*Problem*. Write out, word for word, the first line of the data below and every line after it through the one containing "tag(o, lb, 'jar')".

-- Information shown start --

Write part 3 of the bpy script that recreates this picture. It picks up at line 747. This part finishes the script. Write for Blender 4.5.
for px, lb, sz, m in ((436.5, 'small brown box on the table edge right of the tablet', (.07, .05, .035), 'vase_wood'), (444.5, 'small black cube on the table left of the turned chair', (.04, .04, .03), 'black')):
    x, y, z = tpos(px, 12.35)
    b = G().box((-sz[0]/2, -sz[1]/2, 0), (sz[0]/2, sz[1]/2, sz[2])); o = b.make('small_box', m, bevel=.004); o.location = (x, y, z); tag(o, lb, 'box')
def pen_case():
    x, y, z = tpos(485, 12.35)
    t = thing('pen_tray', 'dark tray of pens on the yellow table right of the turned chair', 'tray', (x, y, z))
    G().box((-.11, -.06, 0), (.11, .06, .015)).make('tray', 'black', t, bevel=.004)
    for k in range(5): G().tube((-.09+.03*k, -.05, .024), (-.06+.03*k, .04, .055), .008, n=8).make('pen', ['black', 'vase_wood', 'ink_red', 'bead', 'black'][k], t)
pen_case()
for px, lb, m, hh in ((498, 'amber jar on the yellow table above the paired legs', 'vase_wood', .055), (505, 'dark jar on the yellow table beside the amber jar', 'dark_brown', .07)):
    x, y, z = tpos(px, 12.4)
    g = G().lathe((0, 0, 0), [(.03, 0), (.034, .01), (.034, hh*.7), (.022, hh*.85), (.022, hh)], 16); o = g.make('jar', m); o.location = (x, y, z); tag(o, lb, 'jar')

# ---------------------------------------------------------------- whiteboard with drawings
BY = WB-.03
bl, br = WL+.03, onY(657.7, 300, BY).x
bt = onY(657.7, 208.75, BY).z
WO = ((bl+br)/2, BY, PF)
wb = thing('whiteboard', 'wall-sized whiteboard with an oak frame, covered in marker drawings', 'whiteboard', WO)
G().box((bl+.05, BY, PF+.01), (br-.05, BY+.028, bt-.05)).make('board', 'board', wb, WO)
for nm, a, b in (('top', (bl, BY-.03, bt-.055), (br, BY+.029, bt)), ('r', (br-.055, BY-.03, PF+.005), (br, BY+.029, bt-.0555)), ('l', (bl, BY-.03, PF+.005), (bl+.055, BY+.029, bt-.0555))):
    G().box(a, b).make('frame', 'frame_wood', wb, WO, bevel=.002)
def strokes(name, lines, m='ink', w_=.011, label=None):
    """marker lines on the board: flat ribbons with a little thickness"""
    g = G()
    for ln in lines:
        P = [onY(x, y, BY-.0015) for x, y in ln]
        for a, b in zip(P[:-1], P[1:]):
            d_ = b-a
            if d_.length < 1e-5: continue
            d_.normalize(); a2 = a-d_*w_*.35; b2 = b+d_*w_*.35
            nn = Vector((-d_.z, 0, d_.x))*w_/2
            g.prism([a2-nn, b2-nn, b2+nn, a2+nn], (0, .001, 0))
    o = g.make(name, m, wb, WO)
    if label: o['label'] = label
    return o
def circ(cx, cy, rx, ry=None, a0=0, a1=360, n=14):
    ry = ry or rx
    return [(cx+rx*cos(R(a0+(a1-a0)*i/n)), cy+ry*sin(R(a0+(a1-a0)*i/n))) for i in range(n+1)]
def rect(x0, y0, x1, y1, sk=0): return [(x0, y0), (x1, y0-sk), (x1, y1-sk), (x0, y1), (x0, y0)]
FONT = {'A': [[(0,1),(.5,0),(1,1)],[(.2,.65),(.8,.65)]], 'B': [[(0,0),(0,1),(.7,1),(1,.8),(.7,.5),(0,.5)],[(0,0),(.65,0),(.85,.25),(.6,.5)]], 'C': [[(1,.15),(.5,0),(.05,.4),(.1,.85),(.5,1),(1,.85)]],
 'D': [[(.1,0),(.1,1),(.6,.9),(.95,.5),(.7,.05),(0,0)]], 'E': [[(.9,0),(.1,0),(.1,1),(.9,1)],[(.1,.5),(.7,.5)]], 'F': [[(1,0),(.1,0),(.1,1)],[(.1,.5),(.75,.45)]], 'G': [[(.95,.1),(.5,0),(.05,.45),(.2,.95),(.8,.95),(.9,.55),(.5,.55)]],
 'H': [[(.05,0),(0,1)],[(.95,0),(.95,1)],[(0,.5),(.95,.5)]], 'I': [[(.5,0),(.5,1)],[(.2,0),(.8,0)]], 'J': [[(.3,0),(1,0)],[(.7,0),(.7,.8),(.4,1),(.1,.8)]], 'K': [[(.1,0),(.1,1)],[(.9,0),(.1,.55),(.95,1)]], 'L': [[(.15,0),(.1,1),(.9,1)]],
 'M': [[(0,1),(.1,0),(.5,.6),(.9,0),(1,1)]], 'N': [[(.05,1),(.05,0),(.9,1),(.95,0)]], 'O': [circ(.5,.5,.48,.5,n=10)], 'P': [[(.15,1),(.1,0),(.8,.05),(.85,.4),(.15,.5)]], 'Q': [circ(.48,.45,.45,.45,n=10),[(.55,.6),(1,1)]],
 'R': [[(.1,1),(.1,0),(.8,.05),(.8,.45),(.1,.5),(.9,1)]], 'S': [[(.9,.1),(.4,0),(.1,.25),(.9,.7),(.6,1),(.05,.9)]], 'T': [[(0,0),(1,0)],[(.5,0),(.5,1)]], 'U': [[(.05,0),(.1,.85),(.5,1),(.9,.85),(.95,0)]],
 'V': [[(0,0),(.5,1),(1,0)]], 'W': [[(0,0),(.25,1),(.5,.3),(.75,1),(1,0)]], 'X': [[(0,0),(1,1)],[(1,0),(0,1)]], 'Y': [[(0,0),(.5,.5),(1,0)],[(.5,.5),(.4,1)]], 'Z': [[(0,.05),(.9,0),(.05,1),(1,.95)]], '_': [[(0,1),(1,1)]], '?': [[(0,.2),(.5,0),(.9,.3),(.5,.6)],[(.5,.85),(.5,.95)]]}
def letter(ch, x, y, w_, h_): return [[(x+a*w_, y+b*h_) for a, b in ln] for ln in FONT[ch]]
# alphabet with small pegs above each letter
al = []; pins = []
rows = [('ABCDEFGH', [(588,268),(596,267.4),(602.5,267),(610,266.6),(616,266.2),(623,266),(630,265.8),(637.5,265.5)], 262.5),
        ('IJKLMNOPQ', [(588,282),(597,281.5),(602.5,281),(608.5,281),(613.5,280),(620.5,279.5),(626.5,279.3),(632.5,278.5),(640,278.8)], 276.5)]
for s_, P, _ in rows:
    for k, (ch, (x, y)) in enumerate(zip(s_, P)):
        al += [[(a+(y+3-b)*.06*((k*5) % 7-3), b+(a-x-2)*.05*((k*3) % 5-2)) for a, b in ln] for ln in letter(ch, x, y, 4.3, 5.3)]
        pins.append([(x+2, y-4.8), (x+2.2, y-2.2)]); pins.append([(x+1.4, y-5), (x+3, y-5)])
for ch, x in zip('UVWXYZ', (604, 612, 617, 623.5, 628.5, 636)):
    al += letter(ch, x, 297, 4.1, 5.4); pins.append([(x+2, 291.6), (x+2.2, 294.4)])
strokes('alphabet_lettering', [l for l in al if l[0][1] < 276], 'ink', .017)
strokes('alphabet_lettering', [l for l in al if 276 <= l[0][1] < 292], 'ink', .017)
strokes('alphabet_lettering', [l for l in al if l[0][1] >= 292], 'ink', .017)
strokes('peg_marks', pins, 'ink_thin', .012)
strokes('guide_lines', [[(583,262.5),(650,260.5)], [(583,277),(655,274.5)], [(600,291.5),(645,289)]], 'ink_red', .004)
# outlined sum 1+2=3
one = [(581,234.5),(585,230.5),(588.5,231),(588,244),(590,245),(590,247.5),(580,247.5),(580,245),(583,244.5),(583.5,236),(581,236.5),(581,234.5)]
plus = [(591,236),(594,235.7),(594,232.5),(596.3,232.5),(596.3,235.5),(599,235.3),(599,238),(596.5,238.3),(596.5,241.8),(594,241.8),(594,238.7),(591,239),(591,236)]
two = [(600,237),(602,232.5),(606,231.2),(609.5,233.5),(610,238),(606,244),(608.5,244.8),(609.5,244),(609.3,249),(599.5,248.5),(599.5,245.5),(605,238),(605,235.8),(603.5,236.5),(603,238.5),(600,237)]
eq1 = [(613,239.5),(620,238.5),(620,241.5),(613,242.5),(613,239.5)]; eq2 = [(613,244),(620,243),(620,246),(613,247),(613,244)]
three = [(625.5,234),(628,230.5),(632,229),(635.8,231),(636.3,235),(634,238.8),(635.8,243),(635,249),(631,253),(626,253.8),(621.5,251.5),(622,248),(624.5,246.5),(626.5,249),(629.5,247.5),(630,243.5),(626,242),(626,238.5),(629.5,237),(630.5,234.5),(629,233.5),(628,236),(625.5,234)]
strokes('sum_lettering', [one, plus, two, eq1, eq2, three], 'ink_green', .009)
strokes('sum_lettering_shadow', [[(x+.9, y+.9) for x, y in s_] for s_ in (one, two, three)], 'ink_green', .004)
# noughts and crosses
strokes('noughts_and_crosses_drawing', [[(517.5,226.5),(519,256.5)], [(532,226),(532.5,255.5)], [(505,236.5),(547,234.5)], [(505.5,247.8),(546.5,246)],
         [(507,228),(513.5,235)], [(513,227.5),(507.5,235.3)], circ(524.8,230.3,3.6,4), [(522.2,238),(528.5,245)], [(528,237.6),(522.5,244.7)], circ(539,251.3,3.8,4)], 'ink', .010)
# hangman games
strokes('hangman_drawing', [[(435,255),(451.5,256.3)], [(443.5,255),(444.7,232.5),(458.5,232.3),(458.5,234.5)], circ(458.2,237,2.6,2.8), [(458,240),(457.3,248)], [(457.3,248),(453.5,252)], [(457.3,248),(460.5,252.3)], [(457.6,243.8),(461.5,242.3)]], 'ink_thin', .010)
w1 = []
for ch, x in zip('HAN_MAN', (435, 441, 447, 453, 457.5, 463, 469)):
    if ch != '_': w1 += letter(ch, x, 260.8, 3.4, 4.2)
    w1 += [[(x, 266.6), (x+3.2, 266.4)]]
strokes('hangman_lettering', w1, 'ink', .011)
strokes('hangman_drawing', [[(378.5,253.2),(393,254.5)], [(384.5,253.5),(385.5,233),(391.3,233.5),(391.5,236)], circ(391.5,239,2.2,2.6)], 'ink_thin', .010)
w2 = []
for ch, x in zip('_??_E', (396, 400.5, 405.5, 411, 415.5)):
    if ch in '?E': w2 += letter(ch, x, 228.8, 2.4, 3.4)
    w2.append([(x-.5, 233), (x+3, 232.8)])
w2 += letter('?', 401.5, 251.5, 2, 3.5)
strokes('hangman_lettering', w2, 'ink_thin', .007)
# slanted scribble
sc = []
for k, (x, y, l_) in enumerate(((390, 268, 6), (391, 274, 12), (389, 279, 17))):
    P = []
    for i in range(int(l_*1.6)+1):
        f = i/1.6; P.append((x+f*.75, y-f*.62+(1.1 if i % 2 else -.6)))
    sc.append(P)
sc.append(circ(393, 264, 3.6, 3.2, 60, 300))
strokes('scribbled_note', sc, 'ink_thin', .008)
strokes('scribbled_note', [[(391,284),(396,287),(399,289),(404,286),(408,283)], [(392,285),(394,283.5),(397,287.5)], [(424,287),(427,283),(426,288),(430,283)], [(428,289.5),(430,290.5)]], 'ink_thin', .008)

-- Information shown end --

*Response for this exercise*.
Write part 3 of the bpy script that recreates this picture. It picks up at line 747. This part finishes the script. Write for Blender 4.5.
for px, lb, sz, m in ((436.5, 'small brown box on the table edge right of the tablet', (.07, .05, .035), 'vase_wood'), (444.5, 'small black cube on the table left of the turned chair', (.04, .04, .03), 'black')):
    x, y, z = tpos(px, 12.35)
    b = G().box((-sz[0]/2, -sz[1]/2, 0), (sz[0]/2, sz[1]/2, sz[2])); o = b.make('small_box', m, bevel=.004); o.location = (x, y, z); tag(o, lb, 'box')
def pen_case():
    x, y, z = tpos(485, 12.35)
    t = thing('pen_tray', 'dark tray of pens on the yellow table right of the turned chair', 'tray', (x, y, z))
    G().box((-.11, -.06, 0), (.11, .06, .015)).make('tray', 'black', t, bevel=.004)
    for k in range(5): G().tube((-.09+.03*k, -.05, .024), (-.06+.03*k, .04, .055), .008, n=8).make('pen', ['black', 'vase_wood', 'ink_red', 'bead', 'black'][k], t)
pen_case()
for px, lb, m, hh in ((498, 'amber jar on the yellow table above the paired legs', 'vase_wood', .055), (505, 'dark jar on the yellow table beside the amber jar', 'dark_brown', .07)):
    x, y, z = tpos(px, 12.4)
    g = G().lathe((0, 0, 0), [(.03, 0), (.034, .01), (.034, hh*.7), (.022, hh*.85), (.022, hh)], 16); o = g.make('jar', m); o.location = (x, y, z); tag(o, lb, 'jar')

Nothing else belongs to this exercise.